▸ **What to do**
Begin at the line containing "The Blender Python script for this scene continues." in the entries below and end at the line containing "the near grass')"; transcribe that range exactly and nothing outside it.

▸ **Excerpted data**
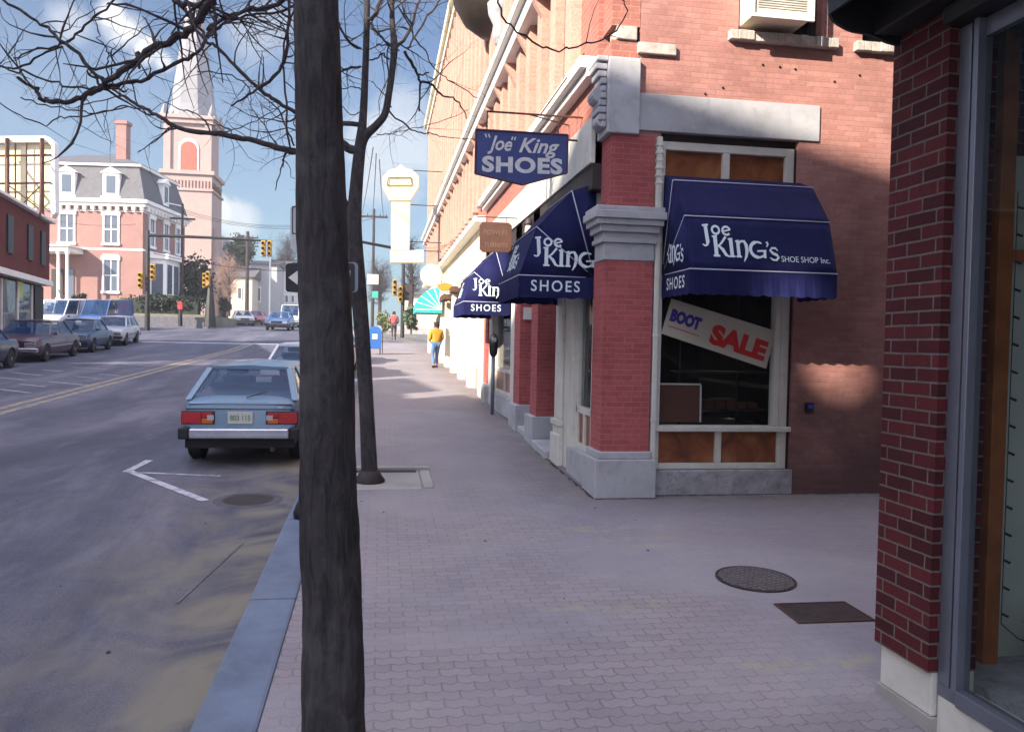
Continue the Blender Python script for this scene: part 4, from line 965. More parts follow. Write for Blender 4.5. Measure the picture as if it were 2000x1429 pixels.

* * *

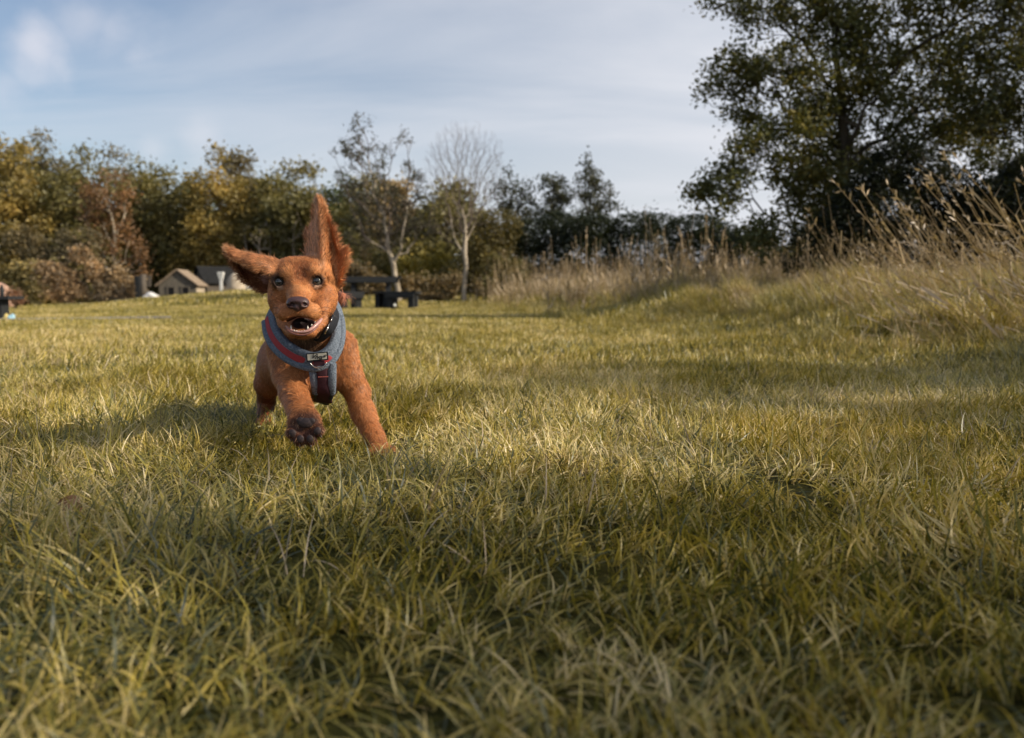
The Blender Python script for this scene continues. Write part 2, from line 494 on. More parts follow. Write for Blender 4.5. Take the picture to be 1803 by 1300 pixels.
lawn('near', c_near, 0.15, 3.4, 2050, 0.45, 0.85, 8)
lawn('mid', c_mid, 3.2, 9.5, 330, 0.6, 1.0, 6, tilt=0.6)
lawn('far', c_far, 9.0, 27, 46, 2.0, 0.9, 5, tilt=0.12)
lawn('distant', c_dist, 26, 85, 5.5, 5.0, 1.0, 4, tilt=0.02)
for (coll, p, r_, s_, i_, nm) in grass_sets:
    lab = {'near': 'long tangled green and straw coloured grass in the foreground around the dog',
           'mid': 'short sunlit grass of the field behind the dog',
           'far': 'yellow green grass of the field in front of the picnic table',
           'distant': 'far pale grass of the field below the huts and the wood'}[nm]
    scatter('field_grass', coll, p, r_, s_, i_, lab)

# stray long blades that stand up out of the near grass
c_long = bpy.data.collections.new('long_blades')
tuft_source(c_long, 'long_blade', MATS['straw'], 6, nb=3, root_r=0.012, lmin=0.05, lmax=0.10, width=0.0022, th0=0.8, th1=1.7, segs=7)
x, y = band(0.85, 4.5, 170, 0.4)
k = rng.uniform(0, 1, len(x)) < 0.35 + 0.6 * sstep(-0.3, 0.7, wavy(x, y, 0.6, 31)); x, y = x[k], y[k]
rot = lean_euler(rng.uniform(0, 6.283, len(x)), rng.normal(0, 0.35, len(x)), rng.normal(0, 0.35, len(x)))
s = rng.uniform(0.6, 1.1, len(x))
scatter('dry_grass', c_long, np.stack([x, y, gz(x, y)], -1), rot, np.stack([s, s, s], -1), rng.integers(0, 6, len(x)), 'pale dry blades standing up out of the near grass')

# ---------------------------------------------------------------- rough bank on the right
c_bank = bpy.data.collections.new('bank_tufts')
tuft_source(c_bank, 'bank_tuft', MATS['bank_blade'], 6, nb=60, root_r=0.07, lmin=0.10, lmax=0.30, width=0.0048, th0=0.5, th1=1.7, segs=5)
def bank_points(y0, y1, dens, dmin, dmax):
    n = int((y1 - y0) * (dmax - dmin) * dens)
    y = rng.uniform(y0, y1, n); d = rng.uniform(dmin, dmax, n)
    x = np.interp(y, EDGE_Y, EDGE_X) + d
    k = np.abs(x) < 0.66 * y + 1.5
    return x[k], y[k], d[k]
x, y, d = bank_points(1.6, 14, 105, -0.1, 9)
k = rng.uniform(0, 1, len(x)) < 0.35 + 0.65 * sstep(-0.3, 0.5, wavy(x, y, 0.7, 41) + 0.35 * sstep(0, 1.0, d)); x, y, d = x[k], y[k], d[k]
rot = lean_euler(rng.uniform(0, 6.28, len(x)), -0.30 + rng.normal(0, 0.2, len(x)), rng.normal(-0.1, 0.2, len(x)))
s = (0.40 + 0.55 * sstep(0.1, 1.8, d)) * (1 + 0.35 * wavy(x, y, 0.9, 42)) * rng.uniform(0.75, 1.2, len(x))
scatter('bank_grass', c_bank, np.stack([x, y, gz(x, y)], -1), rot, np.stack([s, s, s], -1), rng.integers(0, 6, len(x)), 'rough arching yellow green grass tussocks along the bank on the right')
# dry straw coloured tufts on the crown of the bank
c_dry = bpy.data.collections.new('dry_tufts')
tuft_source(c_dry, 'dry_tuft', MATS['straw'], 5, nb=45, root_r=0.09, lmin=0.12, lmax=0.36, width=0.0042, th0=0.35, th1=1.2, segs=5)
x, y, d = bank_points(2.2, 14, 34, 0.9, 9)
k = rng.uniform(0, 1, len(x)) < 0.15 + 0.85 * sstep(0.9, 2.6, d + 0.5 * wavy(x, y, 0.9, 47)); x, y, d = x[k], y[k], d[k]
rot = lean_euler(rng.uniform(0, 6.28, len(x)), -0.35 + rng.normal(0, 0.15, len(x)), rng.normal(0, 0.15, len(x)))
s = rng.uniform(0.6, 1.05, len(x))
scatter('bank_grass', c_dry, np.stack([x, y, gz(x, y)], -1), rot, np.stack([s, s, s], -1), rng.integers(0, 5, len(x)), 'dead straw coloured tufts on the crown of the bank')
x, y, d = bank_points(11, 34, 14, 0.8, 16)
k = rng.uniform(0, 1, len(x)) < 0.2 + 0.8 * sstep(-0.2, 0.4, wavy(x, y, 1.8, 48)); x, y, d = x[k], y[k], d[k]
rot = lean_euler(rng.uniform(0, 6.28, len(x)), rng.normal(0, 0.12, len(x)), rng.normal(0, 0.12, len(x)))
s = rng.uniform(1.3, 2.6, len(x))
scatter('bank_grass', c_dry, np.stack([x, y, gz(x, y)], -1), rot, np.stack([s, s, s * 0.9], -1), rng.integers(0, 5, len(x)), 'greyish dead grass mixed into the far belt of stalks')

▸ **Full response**
The Blender Python script for this scene continues. Write part 2, from line 494 on. More parts follow. Write for Blender 4.5. Take the picture to be 1803 by 1300 pixels.
lawn('near', c_near, 0.15, 3.4, 2050, 0.45, 0.85, 8)
lawn('mid', c_mid, 3.2, 9.5, 330, 0.6, 1.0, 6, tilt=0.6)
lawn('far', c_far, 9.0, 27, 46, 2.0, 0.9, 5, tilt=0.12)
lawn('distant', c_dist, 26, 85, 5.5, 5.0, 1.0, 4, tilt=0.02)
for (coll, p, r_, s_, i_, nm) in grass_sets:
    lab = {'near': 'long tangled green and straw coloured grass in the foreground around the dog',
           'mid': 'short sunlit grass of the field behind the dog',
           'far': 'yellow green grass of the field in front of the picnic table',
           'distant': 'far pale grass of the field below the huts and the wood'}[nm]
    scatter('field_grass', coll, p, r_, s_, i_, lab)

# stray long blades that stand up out of the near grass
c_long = bpy.data.collections.new('long_blades')
tuft_source(c_long, 'long_blade', MATS['straw'], 6, nb=3, root_r=0.012, lmin=0.05, lmax=0.10, width=0.0022, th0=0.8, th1=1.7, segs=7)
x, y = band(0.85, 4.5, 170, 0.4)
k = rng.uniform(0, 1, len(x)) < 0.35 + 0.6 * sstep(-0.3, 0.7, wavy(x, y, 0.6, 31)); x, y = x[k], y[k]
rot = lean_euler(rng.uniform(0, 6.283, len(x)), rng.normal(0, 0.35, len(x)), rng.normal(0, 0.35, len(x)))
s = rng.uniform(0.6, 1.1, len(x))
scatter('dry_grass', c_long, np.stack([x, y, gz(x, y)], -1), rot, np.stack([s, s, s], -1), rng.integers(0, 6, len(x)), 'pale dry blades standing up out of the near grass')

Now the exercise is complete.